New Zealand competitors have taken out three of the six titles at the 18th World Shearing and Woolhandling Championships in France.
The competition ran from Monday to Sunday evening and brought together 300 shearers and woolhandlers from 35 countries.
Pagan Karauria of Alexandra and Sheree Alabaster of Taihape won the team woolhandling title.
Blade shearer Allan Oldfield was first in the open blade shearing competition and won the team woolhandling title alongside fellow Cantabrian Tony Dobbs.
Mr Dobbs said beating previous champions South Africa hadn't been easy.
"We were probably contending in 40 odd degrees on the [shearing] board - it's extremely hot over here - and the competition would have been just as hot.
"I said to my team mate Allan 'we're going to walk off this board with nothing left in the tank, that's the only way we're gonna get this'. And that's what we did."
Rowland Smith of Hawkes Bay was runner-up in the open machine shearing title and third in the team machine shearing event alongside Cam Ferguson, also of Hawke's Bay.

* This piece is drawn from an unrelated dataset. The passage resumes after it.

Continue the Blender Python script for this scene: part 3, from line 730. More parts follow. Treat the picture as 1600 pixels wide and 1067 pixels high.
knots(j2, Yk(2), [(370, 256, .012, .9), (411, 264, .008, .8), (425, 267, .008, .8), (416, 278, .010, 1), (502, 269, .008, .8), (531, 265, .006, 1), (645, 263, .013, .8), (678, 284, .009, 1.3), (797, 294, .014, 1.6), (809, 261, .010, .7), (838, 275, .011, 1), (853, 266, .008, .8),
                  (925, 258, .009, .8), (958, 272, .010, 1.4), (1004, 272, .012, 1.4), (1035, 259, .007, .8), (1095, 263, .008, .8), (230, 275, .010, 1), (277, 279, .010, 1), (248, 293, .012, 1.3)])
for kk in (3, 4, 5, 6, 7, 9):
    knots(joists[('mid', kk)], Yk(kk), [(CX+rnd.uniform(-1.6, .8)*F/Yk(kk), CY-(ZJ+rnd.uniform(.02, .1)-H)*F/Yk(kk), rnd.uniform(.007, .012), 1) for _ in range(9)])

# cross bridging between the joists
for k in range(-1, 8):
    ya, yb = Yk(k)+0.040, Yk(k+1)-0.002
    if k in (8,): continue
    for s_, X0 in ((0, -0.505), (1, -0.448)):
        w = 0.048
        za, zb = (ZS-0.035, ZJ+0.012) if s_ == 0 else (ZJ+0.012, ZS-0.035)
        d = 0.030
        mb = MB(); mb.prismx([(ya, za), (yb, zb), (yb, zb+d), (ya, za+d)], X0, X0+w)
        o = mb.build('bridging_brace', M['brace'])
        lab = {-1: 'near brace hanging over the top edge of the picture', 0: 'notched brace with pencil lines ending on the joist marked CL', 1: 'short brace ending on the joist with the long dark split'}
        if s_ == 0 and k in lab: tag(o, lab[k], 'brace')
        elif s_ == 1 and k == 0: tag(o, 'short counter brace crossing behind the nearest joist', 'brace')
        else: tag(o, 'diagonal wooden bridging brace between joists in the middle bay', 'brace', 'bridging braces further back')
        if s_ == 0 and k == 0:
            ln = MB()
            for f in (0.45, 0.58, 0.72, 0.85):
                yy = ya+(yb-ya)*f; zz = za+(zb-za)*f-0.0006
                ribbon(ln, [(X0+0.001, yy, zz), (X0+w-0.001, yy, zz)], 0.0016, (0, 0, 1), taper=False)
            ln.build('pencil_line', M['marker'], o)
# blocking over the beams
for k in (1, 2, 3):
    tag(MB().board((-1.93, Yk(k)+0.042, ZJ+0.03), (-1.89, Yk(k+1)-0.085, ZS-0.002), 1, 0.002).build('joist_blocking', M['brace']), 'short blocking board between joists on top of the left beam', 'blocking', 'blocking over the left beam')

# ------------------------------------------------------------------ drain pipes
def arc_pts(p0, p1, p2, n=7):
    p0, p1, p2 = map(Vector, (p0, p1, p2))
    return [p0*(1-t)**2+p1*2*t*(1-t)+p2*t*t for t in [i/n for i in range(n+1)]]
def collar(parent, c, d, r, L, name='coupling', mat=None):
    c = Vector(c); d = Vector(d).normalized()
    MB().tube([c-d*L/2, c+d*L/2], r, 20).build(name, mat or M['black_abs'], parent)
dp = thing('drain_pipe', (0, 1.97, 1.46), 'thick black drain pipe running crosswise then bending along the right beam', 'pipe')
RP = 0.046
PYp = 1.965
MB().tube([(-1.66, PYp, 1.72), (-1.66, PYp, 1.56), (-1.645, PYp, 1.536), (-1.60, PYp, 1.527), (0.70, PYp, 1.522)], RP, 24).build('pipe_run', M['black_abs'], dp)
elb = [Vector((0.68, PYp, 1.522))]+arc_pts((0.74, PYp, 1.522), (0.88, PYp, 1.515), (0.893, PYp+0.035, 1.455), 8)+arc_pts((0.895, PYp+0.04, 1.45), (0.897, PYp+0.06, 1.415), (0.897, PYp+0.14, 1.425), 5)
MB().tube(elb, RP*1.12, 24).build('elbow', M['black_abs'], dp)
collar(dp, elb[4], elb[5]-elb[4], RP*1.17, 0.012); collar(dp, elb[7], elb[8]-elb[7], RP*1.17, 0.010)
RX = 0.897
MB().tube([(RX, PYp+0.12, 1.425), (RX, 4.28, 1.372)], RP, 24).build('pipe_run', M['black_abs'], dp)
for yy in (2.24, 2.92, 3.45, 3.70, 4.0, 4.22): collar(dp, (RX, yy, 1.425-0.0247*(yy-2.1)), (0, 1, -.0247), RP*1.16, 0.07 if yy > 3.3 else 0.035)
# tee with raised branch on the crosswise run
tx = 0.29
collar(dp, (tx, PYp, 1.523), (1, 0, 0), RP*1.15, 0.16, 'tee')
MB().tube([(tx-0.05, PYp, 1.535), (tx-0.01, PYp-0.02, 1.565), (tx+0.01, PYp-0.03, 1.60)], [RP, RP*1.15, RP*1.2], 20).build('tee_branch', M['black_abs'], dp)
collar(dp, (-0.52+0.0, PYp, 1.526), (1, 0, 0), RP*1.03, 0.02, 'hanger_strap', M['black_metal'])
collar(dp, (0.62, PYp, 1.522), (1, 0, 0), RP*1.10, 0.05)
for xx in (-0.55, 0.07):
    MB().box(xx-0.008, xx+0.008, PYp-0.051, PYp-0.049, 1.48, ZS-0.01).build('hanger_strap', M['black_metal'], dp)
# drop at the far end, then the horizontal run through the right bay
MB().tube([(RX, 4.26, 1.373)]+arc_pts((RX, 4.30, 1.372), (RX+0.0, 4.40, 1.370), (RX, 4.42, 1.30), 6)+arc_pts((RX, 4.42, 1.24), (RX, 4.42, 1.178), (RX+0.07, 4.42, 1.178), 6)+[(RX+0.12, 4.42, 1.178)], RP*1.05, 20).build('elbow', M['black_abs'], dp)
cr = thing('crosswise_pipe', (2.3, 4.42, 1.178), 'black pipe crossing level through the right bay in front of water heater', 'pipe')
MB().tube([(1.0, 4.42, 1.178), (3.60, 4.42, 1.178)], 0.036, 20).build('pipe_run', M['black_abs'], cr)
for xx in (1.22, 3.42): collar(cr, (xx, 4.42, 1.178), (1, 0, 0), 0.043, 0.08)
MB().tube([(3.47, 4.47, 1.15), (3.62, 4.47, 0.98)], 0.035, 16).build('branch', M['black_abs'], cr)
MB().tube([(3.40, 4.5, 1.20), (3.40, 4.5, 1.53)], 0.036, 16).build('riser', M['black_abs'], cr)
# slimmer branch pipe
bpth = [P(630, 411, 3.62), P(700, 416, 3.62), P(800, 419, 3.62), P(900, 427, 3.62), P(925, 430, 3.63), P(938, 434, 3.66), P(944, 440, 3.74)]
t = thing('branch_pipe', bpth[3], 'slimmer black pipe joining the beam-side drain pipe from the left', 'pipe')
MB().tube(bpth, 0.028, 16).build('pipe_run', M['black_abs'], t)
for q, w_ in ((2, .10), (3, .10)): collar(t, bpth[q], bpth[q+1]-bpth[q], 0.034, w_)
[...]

Team spokesperson Doug Laing said despite not taking as many titles as last year, New Zealand shearers and wool handlers remained top performers on the world stage.

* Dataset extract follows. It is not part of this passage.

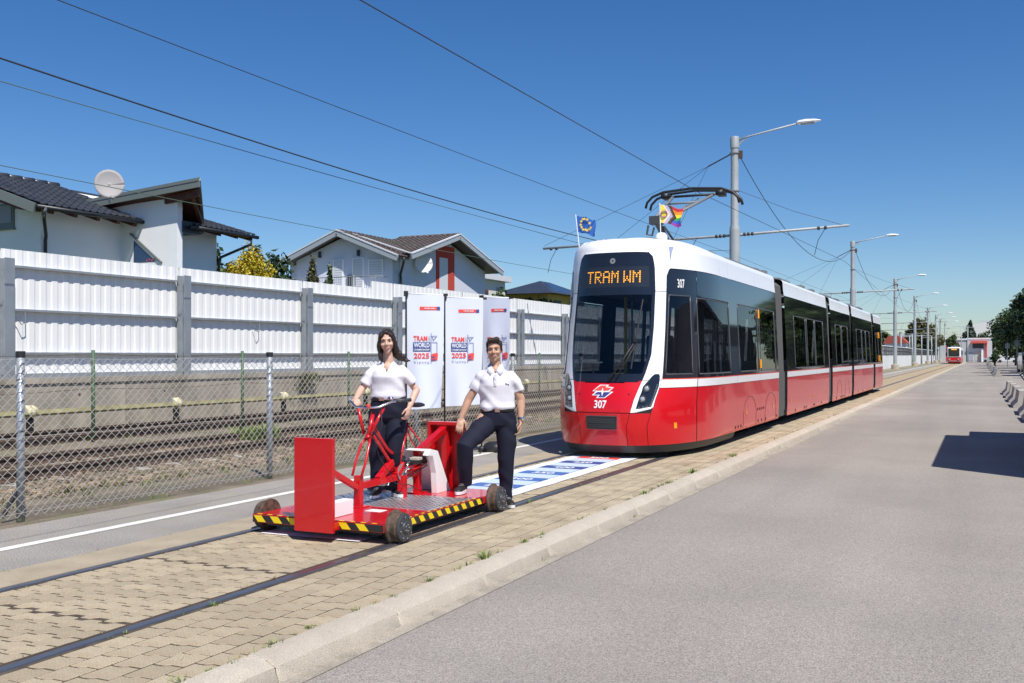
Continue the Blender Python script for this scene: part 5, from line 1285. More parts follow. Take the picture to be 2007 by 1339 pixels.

"This is a sport a sport where each time the standard increases, [but] New Zealand has really led the way, so in the past anyone that really thinks they're a world championship contender... will probably do some shearing or wool handling in New Zealand along the way," he said.
Mr Laing said well over 5000 people crammed in to the steel-framed marquee stadium on the final day of the championships in the town of Le Dorat.
Scotland will host the next championships in Edinburgh in 2022.